Ni Ando
06/05/2017
La notion de "vide" telle qu'elle est communément utilisée en Europe et dans les pays de tradition européenne appartient à la famille des concepts indéfinis, sans réelle vertu opérationnelle, et dont se délectent les classes intellectuelles supérieures dont font partie les technocrates. C'est une chausse-trappe bien connue qu'en Occident on confond le mot qui désigne la chose avec la chose elle-même càd que l'on finit par considérer que le concept a sa propre vie, une forme d'autonomie, qui prime ce qu'il est supposé désigner. Le vide n'est pas le rien et le vide est toujours "quelque chose". Si le vide était le rien il ne serait pas possible de le désigner car il n'existe pas de mot qui puisse nommer quelque chose qui "n'existe pas" avec quelque chose qui existe. Les Bouddhistes contournent cette difficulté sémantique en utilisant le "ni-ni": pour indiquer qu'une chose n'"existe pas" (dans cette approche de pensée l'"existence" s'apparente à l'identité, une chose qui existe a sa propre identité, une chose qui n'existe pas n'a pas d'identité spécifique même si elle a bien sûr une apparence formelle) il suffit de dire qu'elle est ni être ni non-être car le "non-être" est encore quelque chose. A titre d'exemple, dans le zen cette notion de "ni être-ni non être" a une simple fonction utilitaire, elle n'est pas quelque chose que l'on poursuit à la manière du nihiliste qui considère que le "vide", le "néant" a sa propre substance qui pourrait être désirable en soi. Ce qui est une impasse car elle revient à vouloir imposer l'immobilité de la pierre à ce qui est sans cesse vivant et fluctuant.
Cette dureté de la pierre conceptuelle est aussi le discours politicien technocratique occidental, de Lénine à aujourd'hui, qui renvoie surtout au désir de manipuler l'esprit de l'autre avec des arguments d'autorité. Les couches populaires manient mal le concept ou maladroitement, sur ce plan là il est facile de les dominer.

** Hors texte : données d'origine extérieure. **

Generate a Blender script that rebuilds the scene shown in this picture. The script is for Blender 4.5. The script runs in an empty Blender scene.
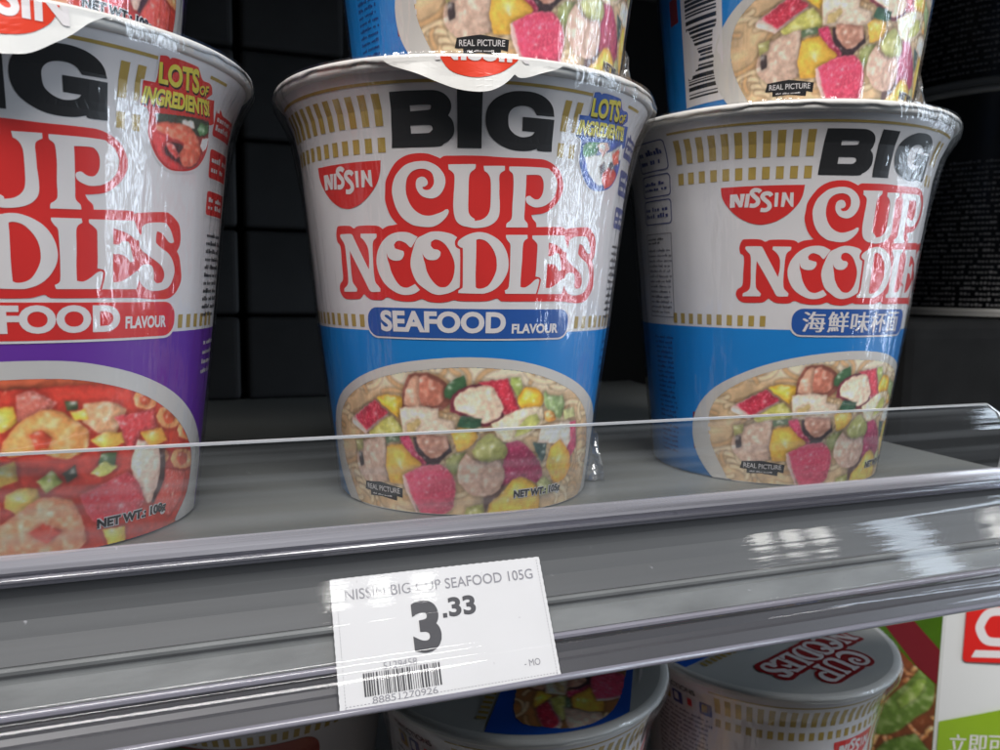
import bpy, bmesh, math, random, json
import numpy as np
from mathutils import Vector, Matrix
from mathutils.geometry import delaunay_2d_cdt

# ------------------------------------------------------------------ camera, world, lights, exposure
SC = bpy.context.scene
COL = SC.collection
MM = 0.001

def link(o, parent=None):
    COL.objects.link(o)
    if parent is not None:
        o.parent = parent
    return o

cam = bpy.data.cameras.new('camera')
cam.sensor_fit = 'HORIZONTAL'
cam.sensor_width = 36.0
cam.lens = 36.0 * 777.7 / 1000.0
cam.clip_start = 0.005
cam.clip_end = 60.0
cam.dof.use_dof = True
cam.dof.focus_distance = 0.172
cam.dof.aperture_fstop = 27.0
cam_o = link(bpy.data.objects.new('camera', cam))
_p, _y, _r = 0.1128, 0.3432, 0.0137
F = Vector((math.sin(_y)*math.cos(_p), math.cos(_y)*math.cos(_p), -math.sin(_p)))
R0 = Vector((math.cos(_y), -math.sin(_y), 0)); U0 = R0.cross(F)
R1 = math.cos(_r)*R0 + math.sin(_r)*U0; U1 = -math.sin(_r)*R0 + math.cos(_r)*U0
mw = Matrix((R1, U1, -F)).transposed().to_4x4()
mw.translation = Vector((-82.42, -217.46, 54.47))*MM
cam_o.matrix_world = mw
SC.camera = cam_o

w = bpy.data.worlds.new('World'); SC.world = w; w.use_nodes = True
w.node_tree.nodes['Background'].inputs[0].default_value = (0.80, 0.90, 1.0, 1)
w.node_tree.nodes['Background'].inputs[1].default_value = 0.036

def area(name, loc, target, sx, sy, power, col=(1, 1, 1), spread=None):
    l = bpy.data.lights.new(name, 'AREA'); l.shape = 'RECTANGLE'; l.size = sx; l.size_y = sy
    l.energy = power; l.color = col
    if spread: l.spread = spread
    o = link(bpy.data.objects.new(name, l)); o.location = loc
    d = Vector(target) - Vector(loc)
    o.rotation_euler = d.to_track_quat('-Z', 'Y').to_euler()
    return o

# store ceiling: rows of triple lamps above the aisle, a long panel and the bright shop entrance at the end of it
area('ceiling_light_panel', (-0.35, -1.0, 1.65), (0, 0, 0.05), 1.9, 0.45, 66, (1.0, 0.975, 0.955))
for k, (lx, ly) in enumerate([(-1.25, -1.75), (0.37, -1.80), (1.98, -1.80), (3.3, -1.9)]):
    for j in range(3):
        area('ceiling_spot_lamp', (lx + (j-1)*0.14, ly, 1.62), (lx*0.4, 0, -0.2), 0.06, 0.13, 0.55, (1, 0.98, 0.94))
# bright tall panes of the shop front at the end of the aisle
for (lx, ly, wd, pw) in ((1.42, -1.02, 0.07, 5.0), (1.62, -0.84, 0.05, 3.6), (1.80, -0.66, 0.13, 7.0), (2.0, -0.36, 0.06, 4.0)):
    area('shop_front_pane', (lx, ly, 0.40), (0, 0, 0.05), wd, 1.5, pw, (0.74, 0.86, 1.0))

SC.view_settings.view_transform = 'Standard'
SC.view_settings.look = 'None'
SC.view_settings.exposure = 0.0
SC.view_settings.gamma = 1.0
SC.render.engine = 'CYCLES'
SC.cycles.use_denoising = True
SC.cycles.max_bounces = 10
SC.cycles.transparent_max_bounces = 24
SC.cycles.glossy_bounces = 4
SC.cycles.caustics_reflective = False
SC.cycles.caustics_refractive = False
SC.cycles.sample_clamp_indirect = 4.0

# ------------------------------------------------------------------ materials
def s2l(c):
    return tuple(((v/255.0)/12.92 if v/255.0 <= 0.04045 else ((v/255.0+0.055)/1.055)**2.4) for v in c)

_M = {}
def mat(name, col, rough=0.45, spec=0.5, coat=0.0, metal=0.0, var=0.04, scale=60.0, bump=0.0, stretch=(1, 1, 1), coat_rough=0.15):
    if name in _M: return _M[name]
    m = bpy.data.materials.new(name); m.use_nodes = True
    nt = m.node_tree; b = nt.nodes['Principled BSDF']
    b.inputs['Roughness'].default_value = rough
    b.inputs['Specular IOR Level'].default_value = spec
    b.inputs['Coat Weight'].default_value = coat
    b.inputs['Coat Roughness'].default_value = coat_rough
    b.inputs['Metallic'].default_value = metal
    tc = nt.nodes.new('ShaderNodeTexCoord'); mp = nt.nodes.new('ShaderNodeMapping'); mp.inputs['Scale'].default_value = stretch
    nz = nt.nodes.new('ShaderNodeTexNoise'); nz.inputs['Scale'].default_value = scale; nz.inputs['Detail'].default_value = 5
    nt.links.new(tc.outputs['Object'], mp.inputs[0]); nt.links.new(mp.outputs[0], nz.inputs[0])
    mr = nt.nodes.new('ShaderNodeMapRange'); mr.inputs[1].default_value = 0.3; mr.inputs[2].default_value = 0.7
    mr.inputs[3].default_value = 1-var; mr.inputs[4].default_value = 1+var
    nt.links.new(nz.outputs['Fac'], mr.inputs[0])
    mx = nt.nodes.new('ShaderNodeMix'); mx.data_type = 'RGBA'; mx.blend_type = 'MULTIPLY'; mx.inputs[0].default_value = 1
    mx.inputs[6].default_value = (*col, 1); nt.links.new(mr.outputs[0], mx.inputs[7])
    nt.links.new(mx.outputs[2], b.inputs['Base Color'])
    if bump:
        bp = nt.nodes.new('ShaderNodeBump'); bp.inputs['Strength'].default_value = bump; bp.inputs['Distance'].default_value = 0.0004
        nt.links.new(nz.outputs['Fac'], bp.inputs['Height']); nt.links.new(bp.outputs[0], b.inputs['Normal'])
    _M[name] = m
    return m

def clear_mat(name, tint=(1, 1, 1), refl=1.0, rough=0.06, haze=0.0, haze_col=(0.7, 0.7, 0.75), bump=0.3, scale=30, stretch=(1, 1, 1), dist=0.0006, dust=0.0, lines=False):
    """thin clear plastic: what is behind shows through, a Fresnel sheen on top, a little milky haze and scratches"""
    if name in _M: return _M[name]
    m = bpy.data.materials.new(name); m.use_nodes = True; nt = m.node_tree; N = nt.nodes; Lk = nt.links
    N.clear(); out = N.new('ShaderNodeOutputMaterial')
    tr = N.new('ShaderNodeBsdfTransparent'); tr.inputs[0].default_value = (*tint, 1)
    gl = N.new('ShaderNodeBsdfGlossy'); gl.inputs['Roughness'].default_value = rough
    df = N.new('ShaderNodeBsdfDiffuse'); df.inputs[0].default_value = (*haze_col, 1)
    tc = N.new('ShaderNodeTexCoord'); mp = N.new('ShaderNodeMapping'); mp.inputs['Scale'].default_value = stretch
    nz = N.new('ShaderNodeTexNoise'); nz.inputs['Scale'].default_value = scale; nz.inputs['Detail'].default_value = 4
    Lk.new(tc.outputs['Object'], mp.inputs[0]); Lk.new(mp.outputs[0], nz.inputs[0])
    bp = N.new('ShaderNodeBump'); bp.inputs['Strength'].default_value = bump; bp.inputs['Distance'].default_value = dist
    Lk.new(nz.outputs['Fac'], bp.inputs['Height'])
    Lk.new(bp.outputs[0], gl.inputs['Normal'])
    fr = N.new('ShaderNodeLayerWeight'); fr.inputs[0].default_value = 0.5; Lk.new(bp.outputs[0], fr.inputs['Normal'])
    pw = N.new('ShaderNodeMath'); pw.operation = 'POWER'; pw.inputs[1].default_value = 5.0; Lk.new(fr.outputs['Facing'], pw.inputs[0])
    mu = N.new('ShaderNodeMath'); mu.operation = 'MULTIPLY_ADD'; mu.use_clamp = True; mu.inputs[1].default_value = 0.75; mu.inputs[2].default_value = 0.045*refl; Lk.new(pw.outputs[0], mu.inputs[0])
    m1 = N.new('ShaderNodeMixShader'); m1.inputs[0].default_value = haze
    if dust:
        vo = N.new('ShaderNodeTexNoise'); vo.inputs['Scale'].default_value = 420; vo.inputs['Detail'].default_value = 2
        Lk.new(tc.outputs['Object'], vo.inputs[0])
        dm = N.new('ShaderNodeMapRange'); dm.inputs[1].default_value = 0.735; dm.inputs[2].default_value = 0.80; dm.inputs[3].default_value = haze; dm.inputs[4].default_value = dust
        Lk.new(vo.outputs['Fac'], dm.inputs[0]); Lk.new(dm.outputs[0], m1.inputs[0])
        if lines:   # fine scuffs running along the strip
            lm = N.new('ShaderNodeMapRange'); lm.inputs[1].default_value = 0.42; lm.inputs[2].default_value = 0.72; lm.inputs[3].default_value = haze*0.55; lm.inputs[4].default_value = haze*2.6
            Lk.new(nz.outputs['Fac'], lm.inputs[0]); Lk.new(lm.outputs[0], dm.inputs[3])
    Lk.new(tr.outputs[0], m1.inputs[1]); Lk.new(df.outputs[0], m1.inputs[2])
    m2 = N.new('ShaderNodeMixShader'); Lk.new(mu.outputs[0], m2.inputs[0]); Lk.new(m1.outputs[0], m2.inputs[1]); Lk.new(gl.outputs[0], m2.inputs[2])
    Lk.new(m2.outputs[0], out.inputs[0])
    _M[name] = m
    return m

def picture_mat():
    if 'picture' in _M: return _M['picture']
    m = bpy.data.materials.new('printed_picture'); m.use_nodes = True; nt = m.node_tree; b = nt.nodes['Principled BSDF']
    a = nt.nodes.new('ShaderNodeVertexColor'); a.layer_name = 'print'
    nz = nt.nodes.new('ShaderNodeTexNoise'); nz.inputs['Scale'].default_value = 900; nz.inputs['Detail'].default_value = 3
    tc = nt.nodes.new('ShaderNodeTexCoord'); nt.links.new(tc.outputs['Object'], nz.inputs[0])
    mr = nt.nodes.new('ShaderNodeMapRange'); mr.inputs[1].default_value = 0.3; mr.inputs[2].default_value = 0.7; mr.inputs[3].default_value = 0.93; mr.inputs[4].default_value = 1.07
    nt.links.new(nz.outputs['Fac'], mr.inputs[0])
    mx = nt.nodes.new('ShaderNodeMix'); mx.data_type = 'RGBA'; mx.blend_type = 'MULTIPLY'; mx.inputs[0].default_value = 1
    nt.links.new(a.outputs['Color'], mx.inputs[6]); nt.links.new(mr.outputs[0], mx.inputs[7])
    nt.links.new(mx.outputs[2], b.inputs['Base Color'])
    b.inputs['Roughness'].default_value = 0.45
    _M['picture'] = m
    return m

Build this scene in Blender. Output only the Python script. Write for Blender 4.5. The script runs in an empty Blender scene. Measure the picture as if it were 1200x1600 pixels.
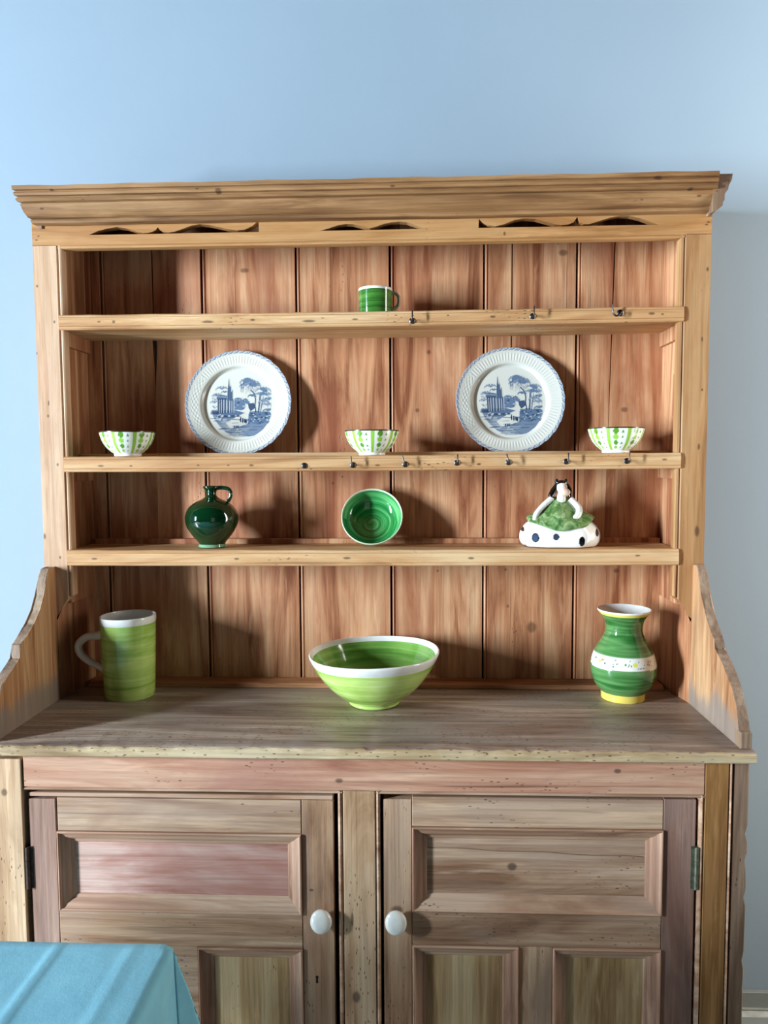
import bpy, bmesh, math, random
from mathutils import Vector, Matrix
random.seed(7)
C = bpy.context.scene.collection
SC = bpy.context.scene
FLOOR = -0.05            # floor height; the worktop of the dresser is at z = 0.80
EYE = Vector((0.10318, -1.65572, 1.34587))

# ------------------------------------------------------------------ camera
def set_camera():
    pitch, yaw, roll, f = 0.069512, 0.040426, 0.0057299, 1164.53
    Rz = Matrix.Rotation(yaw, 3, 'Z'); Rx = Matrix.Rotation(-pitch, 3, 'X'); Ry = Matrix.Rotation(roll, 3, 'Y')
    M = Rz @ Rx @ Ry
    r, fw, up = M.col[0], M.col[1], M.col[2]
    m = Matrix((( r[0], up[0], -fw[0], EYE[0]), (r[1], up[1], -fw[1], EYE[1]), (r[2], up[2], -fw[2], EYE[2]), (0, 0, 0, 1)))
    cd = bpy.data.cameras.new('camera'); co = bpy.data.objects.new('camera', cd); C.objects.link(co)
    cd.sensor_fit = 'VERTICAL'; cd.sensor_height = 36.0; cd.sensor_width = 27.0
    cd.lens = f * 36.0 / 1600.0; cd.clip_start = 0.02
    co.matrix_world = m; SC.camera = co
set_camera()

# ------------------------------------------------------------------ world, lights, exposure
w = bpy.data.worlds.new('world'); SC.world = w; w.use_nodes = True
bg = w.node_tree.nodes['Background']
bg.inputs['Color'].default_value = (0.46, 0.50, 1.0, 1); bg.inputs['Strength'].default_value = 0.015

def area(name, loc, target, sx, sy, power, col):
    l = bpy.data.lights.new(name, 'AREA'); l.shape = 'RECTANGLE'; l.size = sx; l.size_y = sy
    l.energy = power; l.color = col
    o = bpy.data.objects.new(name, l); C.objects.link(o); o.location = loc
    d = (Vector(target) - Vector(loc)); o.rotation_euler = d.to_track_quat('-Z', 'Y').to_euler()
    return o
# daylight through the tall window in the left wall
area('window_daylight', (-4.66, -2.60, 1.52), (0.0, -2.60, 1.44), 0.32, 2.0, 960, (0.73, 0.86, 1.0))
# warmer light from the open room on the right
area('room_light', (1.85, -0.30, 1.55), (0.95, 0.19, 1.50), 0.3, 2.1, 36, (1.0, 0.96, 0.90))

# unseen soft fill lamp added behind the viewer to lift the dresser front
area('front_fill_light', (0.9, -3.5, 1.15), (0.1, 0.0, 1.0), 1.0, 1.9, 2.5, (1.0, 0.97, 0.93))
vs = SC.view_settings
vs.view_transform = 'Standard'; vs.look = 'None'; vs.gamma = 1.0; vs.exposure = 0.0; vs.use_curve_mapping = False

# ------------------------------------------------------------------ helpers
def lin(c):
    return tuple(((x/255.0)/12.92 if x/255.0 <= 0.04045 else ((x/255.0+0.055)/1.055)**2.4) for x in c) + (1.0,)

def mesh_from(name, bm, mat, parent=None, smooth=None, loc=None):
    bmesh.ops.recalc_face_normals(bm, faces=bm.faces[:])
    me = bpy.data.meshes.new(name); bm.to_mesh(me); bm.free()
    if mat: me.materials.append(mat)
    if smooth is not None:
        for p in me.polygons: p.use_smooth = True
        if smooth > 0: me.set_sharp_from_angle(angle=math.radians(smooth))
    o = bpy.data.objects.new(name, me); C.objects.link(o)
    if parent: o.parent = parent
    if loc: o.location = loc
    return o

def thing(name, label, cat, loc=(0, 0, 0), rz=0, group=None):
    o = bpy.data.objects.new(name, None); C.objects.link(o); o.location = loc; o.rotation_euler = (0, 0, rz)
    o.empty_display_size = 0.05
    o['label'] = label; o['category'] = cat
    if group: o['group'] = group
    return o
def tag(o, label, cat, group=None):
    o['label'] = label; o['category'] = cat
    if group: o['group'] = group
    return o
def struct(o): o['kind'] = 'structure'; return o

def box(bm, x0, x1, y0, y1, z0, z1, bev=0.0, seg=2):
    r = bmesh.ops.create_cube(bm, size=1.0)
    vs_ = r['verts']
    for v in vs_:
        v.co = Vector(((x0+x1)/2 + v.co.x*(x1-x0), (y0+y1)/2 + v.co.y*(y1-y0), (z0+z1)/2 + v.co.z*(z1-z0)))
    if bev > 0:
        es = list({e for v in vs_ for e in v.link_edges})
        bmesh.ops.bevel(bm, geom=es, offset=bev, segments=seg, affect='EDGES', profile=0.5)
    return bm
def nbox(*a, **k):
    return box(bmesh.new(), *a, **k)

def loft(axis, levels, fn, bm=None):
    """closed 2D outline fn(t) swept along an axis; X: (y,z)  Y: (x,z)  Z: (x,y)"""
    bm = bm or bmesh.new(); rings = []
    for t in levels:
        ring = []
        for a, b in fn(t):
            co = (t, a, b) if axis == 'X' else (a, t, b) if axis == 'Y' else (a, b, t)
            ring.append(bm.verts.new(co))
        rings.append(ring)
    n = len(rings[0])
    for r0, r1 in zip(rings, rings[1:]):
        for i in range(n):
            bm.faces.new((r0[i], r0[(i+1) % n], r1[(i+1) % n], r1[i]))
    bm.faces.new(rings[0]); bm.faces.new(rings[-1])
    return bm
def prism(axis, a0, a1, pts, bm=None, n=1):
    return loft(axis, [a0 + (a1-a0)*i/n for i in range(n+1)], lambda t: pts, bm)

def catmull(pts, n=6):
    out = []; P = [Vector(p) for p in pts]
    for i in range(len(P)-1):
        p0 = P[max(i-1, 0)]; p1 = P[i]; p2 = P[i+1]; p3 = P[min(i+2, len(P)-1)]
        for k in range(n):
            t = k/n
            out.append(0.5*((2*p1) + (p2-p0)*t + (2*p0-5*p1+4*p2-p3)*t*t + (-p0+3*p1-3*p2+p3)*t**3))
    out.append(P[-1]); return out

def tube(pts, rad, seg=12, n=6, bm=None, flat=1.0):
    """pts: 3D control points; rad: radius per control point"""
    bm = bm or bmesh.new()
    P = catmull(pts, n); rr = [v.x for v in catmull([(r, 0, 0) for r in rad], n)]
    rings = []; up = None
    for i, p in enumerate(P):
        t = (P[min(i+1, len(P)-1)] - P[max(i-1, 0)]).normalized()
        if up is None:
            up = Vector((0, 1, 0)) if abs(t.y) < 0.9 else Vector((0, 0, 1))
        a = t.cross(up).normalized(); b = a.cross(t).normalized(); up = b
        rings.append([bm.verts.new(p + rr[i]*(math.cos(2*math.pi*k/seg)*a + flat*math.sin(2*math.pi*k/seg)*b)) for k in range(seg)])
    for r0, r1 in zip(rings, rings[1:]):
        for k in range(seg):
            bm.faces.new((r0[k], r0[(k+1) % seg], r1[(k+1) % seg], r1[k]))
    bm.faces.new(rings[0]); bm.faces.new(rings[-1])
    return bm

def lathe(prof, seg=64, bm=None, fn=None):
    """prof: [(r, z)], r = 0 closes at the axis; fn(r, z, angle) -> (r, z) for uneven shapes"""
    bm = bm or bmesh.new(); rings = []
    for r, z in prof:
        if r < 1e-6: rings.append([bm.verts.new((0, 0, z))]); continue
        ring = []
        for k in range(seg):
            a = 2*math.pi*k/seg
            r2, z2 = fn(r, z, a) if fn else (r, z)
            ring.append(bm.verts.new((r2*math.cos(a), r2*math.sin(a), z2)))
        rings.append(ring)
    for r0, r1 in zip(rings, rings[1:]):
        for k in range(seg):
            k2 = (k+1) % seg
            if len(r0) == 1 and len(r1) == 1: continue
            if len(r0) == 1: bm.faces.new((r0[0], r1[k2], r1[k]))
            elif len(r1) == 1: bm.faces.new((r0[k], r0[k2], r1[0]))
            else: bm.faces.new((r0[k], r0[k2], r1[k2], r1[k]))
    return bm
def smooth_prof(pts, n=5):
    return [(max(v.x, 0.0), v.y) for v in catmull([(r, z, 0) for r, z in pts], n)]

def blob(bm, c, r, seg=20, rings=12, rot=None):
    m = Matrix.Translation(c) @ (rot.to_4x4() if rot else Matrix.Identity(4)) @ Matrix.Diagonal((r[0], r[1], r[2], 1))
    bmesh.ops.create_uvsphere(bm, u_segments=seg, v_segments=rings, radius=1.0, matrix=m)
    return bm

def paint(me_obj, fn, name='print'):
    """printed decoration: one colour per vertex from fn(x, y, z)"""
    me = me_obj.data
    at = me.color_attributes.new(name, 'FLOAT_COLOR', 'POINT')
    buf = []
    for v in me.vertices:
        c = fn(v.co.x, v.co.y, v.co.z); buf.extend((c[0], c[1], c[2], 1.0))
    at.data.foreach_set('color', buf)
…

Le "ni être ni non être" est en effet utilitaire dans le zen car son objectif est, en dévaluant la pensée conceptuelle, celle qui se concentre sur le mot et oublie ce que ce mot désigne, est de libèrer de la place pour autre chose et c'est cet autre chose qui est recherché, à savoir le flux du vivant. On s'en rend compte en général à l'heure de sa propre mort quand, terrorisé ou apaisé, il faut se dépouiller de tout ce qui n'est pas notre être avant de n'être plus. Pourquoi attendre ce moment pour s'en rendre compte?.